- Exercise instructions
Starting at the first line of the data below, retype every line up to and including the one containing "scn = bpy.context.scene".
##### Collected material
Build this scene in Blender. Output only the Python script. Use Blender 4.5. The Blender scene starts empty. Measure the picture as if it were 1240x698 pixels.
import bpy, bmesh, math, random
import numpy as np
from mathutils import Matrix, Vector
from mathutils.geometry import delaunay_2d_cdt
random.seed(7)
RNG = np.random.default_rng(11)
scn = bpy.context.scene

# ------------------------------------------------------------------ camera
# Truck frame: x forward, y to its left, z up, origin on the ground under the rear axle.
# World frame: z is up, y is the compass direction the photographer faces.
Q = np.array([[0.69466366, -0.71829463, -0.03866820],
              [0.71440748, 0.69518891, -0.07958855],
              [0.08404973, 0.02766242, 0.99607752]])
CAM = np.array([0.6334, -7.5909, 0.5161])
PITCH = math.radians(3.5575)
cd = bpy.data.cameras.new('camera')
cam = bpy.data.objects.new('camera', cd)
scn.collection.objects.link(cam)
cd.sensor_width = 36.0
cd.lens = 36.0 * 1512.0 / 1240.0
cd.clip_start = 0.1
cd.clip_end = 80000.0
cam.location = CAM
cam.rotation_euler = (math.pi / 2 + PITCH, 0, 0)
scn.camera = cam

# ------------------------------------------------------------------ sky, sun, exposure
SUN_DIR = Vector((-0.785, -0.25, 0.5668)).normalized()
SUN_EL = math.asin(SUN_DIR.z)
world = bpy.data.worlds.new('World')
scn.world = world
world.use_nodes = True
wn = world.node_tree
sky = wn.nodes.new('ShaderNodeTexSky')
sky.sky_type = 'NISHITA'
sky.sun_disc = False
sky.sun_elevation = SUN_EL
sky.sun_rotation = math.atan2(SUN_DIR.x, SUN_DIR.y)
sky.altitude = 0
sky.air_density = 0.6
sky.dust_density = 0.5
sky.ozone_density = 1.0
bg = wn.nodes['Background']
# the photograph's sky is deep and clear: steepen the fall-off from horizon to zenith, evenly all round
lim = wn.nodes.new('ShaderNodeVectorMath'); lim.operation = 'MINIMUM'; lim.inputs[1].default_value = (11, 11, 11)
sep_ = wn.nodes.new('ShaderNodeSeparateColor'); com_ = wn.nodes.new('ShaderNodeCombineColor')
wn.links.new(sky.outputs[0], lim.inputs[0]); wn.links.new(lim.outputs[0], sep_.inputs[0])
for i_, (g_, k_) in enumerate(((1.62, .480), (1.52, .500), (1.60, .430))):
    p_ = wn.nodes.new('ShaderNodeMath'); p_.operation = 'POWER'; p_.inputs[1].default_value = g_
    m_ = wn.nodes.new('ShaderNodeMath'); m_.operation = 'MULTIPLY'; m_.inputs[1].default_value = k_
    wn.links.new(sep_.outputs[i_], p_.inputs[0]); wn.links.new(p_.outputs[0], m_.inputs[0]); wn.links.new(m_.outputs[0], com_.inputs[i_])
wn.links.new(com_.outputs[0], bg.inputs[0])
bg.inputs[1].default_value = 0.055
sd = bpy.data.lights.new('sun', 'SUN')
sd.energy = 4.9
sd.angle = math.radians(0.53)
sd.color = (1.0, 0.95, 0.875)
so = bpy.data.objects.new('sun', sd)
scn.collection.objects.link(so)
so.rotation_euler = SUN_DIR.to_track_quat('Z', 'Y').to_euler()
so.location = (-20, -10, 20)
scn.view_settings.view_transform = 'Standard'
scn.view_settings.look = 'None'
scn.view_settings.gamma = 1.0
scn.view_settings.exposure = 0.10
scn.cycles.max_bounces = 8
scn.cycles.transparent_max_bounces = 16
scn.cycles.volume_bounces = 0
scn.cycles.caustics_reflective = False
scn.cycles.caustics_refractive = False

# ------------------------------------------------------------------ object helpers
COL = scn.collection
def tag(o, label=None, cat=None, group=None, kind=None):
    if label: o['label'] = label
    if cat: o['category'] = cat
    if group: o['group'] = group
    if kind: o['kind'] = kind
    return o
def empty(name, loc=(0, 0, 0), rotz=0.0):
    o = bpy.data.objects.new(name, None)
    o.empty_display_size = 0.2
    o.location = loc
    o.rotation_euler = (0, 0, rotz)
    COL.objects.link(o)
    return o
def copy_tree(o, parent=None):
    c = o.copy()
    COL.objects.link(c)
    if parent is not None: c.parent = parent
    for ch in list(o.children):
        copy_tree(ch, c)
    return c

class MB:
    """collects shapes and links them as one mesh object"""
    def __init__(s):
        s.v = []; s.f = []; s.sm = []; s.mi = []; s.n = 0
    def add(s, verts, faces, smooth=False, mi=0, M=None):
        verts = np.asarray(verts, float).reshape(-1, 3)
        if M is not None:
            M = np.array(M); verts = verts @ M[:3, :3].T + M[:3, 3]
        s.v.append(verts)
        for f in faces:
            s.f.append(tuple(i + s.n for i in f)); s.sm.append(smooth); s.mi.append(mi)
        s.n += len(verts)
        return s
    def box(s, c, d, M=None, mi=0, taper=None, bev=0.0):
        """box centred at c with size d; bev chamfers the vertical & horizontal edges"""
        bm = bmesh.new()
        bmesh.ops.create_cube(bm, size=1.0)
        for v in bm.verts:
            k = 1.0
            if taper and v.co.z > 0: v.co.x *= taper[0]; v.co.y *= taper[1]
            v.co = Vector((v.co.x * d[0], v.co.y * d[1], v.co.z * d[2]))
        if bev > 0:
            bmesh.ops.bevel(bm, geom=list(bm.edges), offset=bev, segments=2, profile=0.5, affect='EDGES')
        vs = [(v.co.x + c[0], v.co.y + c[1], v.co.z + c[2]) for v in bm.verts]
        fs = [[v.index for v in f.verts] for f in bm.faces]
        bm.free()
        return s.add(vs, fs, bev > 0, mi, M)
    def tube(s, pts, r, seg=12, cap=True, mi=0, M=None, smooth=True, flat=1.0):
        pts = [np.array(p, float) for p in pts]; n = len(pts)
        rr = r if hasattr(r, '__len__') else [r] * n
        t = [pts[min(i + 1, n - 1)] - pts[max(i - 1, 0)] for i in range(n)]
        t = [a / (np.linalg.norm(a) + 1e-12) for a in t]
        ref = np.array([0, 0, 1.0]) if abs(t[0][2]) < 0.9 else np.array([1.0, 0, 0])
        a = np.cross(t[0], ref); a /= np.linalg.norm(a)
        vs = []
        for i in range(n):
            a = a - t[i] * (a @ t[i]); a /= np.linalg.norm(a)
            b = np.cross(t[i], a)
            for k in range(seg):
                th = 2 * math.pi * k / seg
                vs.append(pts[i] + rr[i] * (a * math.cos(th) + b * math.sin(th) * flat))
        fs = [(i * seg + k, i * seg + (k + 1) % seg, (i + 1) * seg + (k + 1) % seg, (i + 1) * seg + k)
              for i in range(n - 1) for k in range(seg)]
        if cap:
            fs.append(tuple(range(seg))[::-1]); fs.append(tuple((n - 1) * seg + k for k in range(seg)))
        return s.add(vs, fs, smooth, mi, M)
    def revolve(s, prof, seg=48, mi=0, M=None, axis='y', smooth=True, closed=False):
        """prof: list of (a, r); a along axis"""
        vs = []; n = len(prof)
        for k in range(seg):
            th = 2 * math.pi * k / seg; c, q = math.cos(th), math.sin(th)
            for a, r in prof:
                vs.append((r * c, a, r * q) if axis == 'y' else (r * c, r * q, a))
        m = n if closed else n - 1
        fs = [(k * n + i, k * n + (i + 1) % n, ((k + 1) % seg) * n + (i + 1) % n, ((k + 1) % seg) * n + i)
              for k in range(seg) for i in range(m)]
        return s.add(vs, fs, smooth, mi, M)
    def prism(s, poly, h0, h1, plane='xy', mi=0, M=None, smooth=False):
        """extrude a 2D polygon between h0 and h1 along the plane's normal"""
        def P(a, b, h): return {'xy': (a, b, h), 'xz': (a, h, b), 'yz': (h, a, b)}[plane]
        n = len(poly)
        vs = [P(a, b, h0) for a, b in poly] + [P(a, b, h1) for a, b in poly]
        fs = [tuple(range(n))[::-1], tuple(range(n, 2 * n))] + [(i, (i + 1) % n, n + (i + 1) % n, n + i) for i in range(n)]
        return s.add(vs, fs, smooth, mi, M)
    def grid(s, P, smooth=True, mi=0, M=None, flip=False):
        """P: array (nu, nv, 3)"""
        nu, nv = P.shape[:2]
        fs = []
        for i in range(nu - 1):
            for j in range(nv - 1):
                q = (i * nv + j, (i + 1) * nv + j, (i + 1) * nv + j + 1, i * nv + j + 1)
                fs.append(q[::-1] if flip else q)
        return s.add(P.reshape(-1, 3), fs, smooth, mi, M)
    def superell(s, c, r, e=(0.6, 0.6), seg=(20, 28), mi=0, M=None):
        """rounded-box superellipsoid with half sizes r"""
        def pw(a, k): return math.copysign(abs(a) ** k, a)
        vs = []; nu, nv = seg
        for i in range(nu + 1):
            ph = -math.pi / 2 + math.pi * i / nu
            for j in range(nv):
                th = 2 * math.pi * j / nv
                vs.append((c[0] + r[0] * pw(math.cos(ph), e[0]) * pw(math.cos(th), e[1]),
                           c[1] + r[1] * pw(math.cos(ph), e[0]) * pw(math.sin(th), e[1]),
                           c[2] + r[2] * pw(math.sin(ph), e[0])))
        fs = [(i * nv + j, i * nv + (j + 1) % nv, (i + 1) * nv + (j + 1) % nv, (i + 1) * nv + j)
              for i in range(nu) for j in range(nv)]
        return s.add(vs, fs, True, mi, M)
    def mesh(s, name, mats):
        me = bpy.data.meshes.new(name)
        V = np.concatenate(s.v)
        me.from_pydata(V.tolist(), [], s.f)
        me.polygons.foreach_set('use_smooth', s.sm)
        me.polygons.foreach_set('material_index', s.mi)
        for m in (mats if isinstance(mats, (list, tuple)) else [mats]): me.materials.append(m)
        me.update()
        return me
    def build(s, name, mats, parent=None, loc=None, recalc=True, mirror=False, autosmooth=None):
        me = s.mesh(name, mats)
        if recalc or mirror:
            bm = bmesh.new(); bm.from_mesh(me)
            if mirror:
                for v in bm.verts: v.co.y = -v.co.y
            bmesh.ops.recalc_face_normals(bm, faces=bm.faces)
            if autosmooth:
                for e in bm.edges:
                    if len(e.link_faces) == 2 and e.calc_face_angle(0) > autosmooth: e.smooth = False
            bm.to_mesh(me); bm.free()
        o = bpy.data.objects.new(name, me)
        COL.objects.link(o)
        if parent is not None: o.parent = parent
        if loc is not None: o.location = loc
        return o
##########
- The completed task
Build this scene in Blender. Output only the Python script. Use Blender 4.5. The Blender scene starts empty. Measure the picture as if it were 1240x698 pixels.
import bpy, bmesh, math, random
import numpy as np
from mathutils import Matrix, Vector
from mathutils.geometry import delaunay_2d_cdt
random.seed(7)
RNG = np.random.default_rng(11)
scn = bpy.context.scene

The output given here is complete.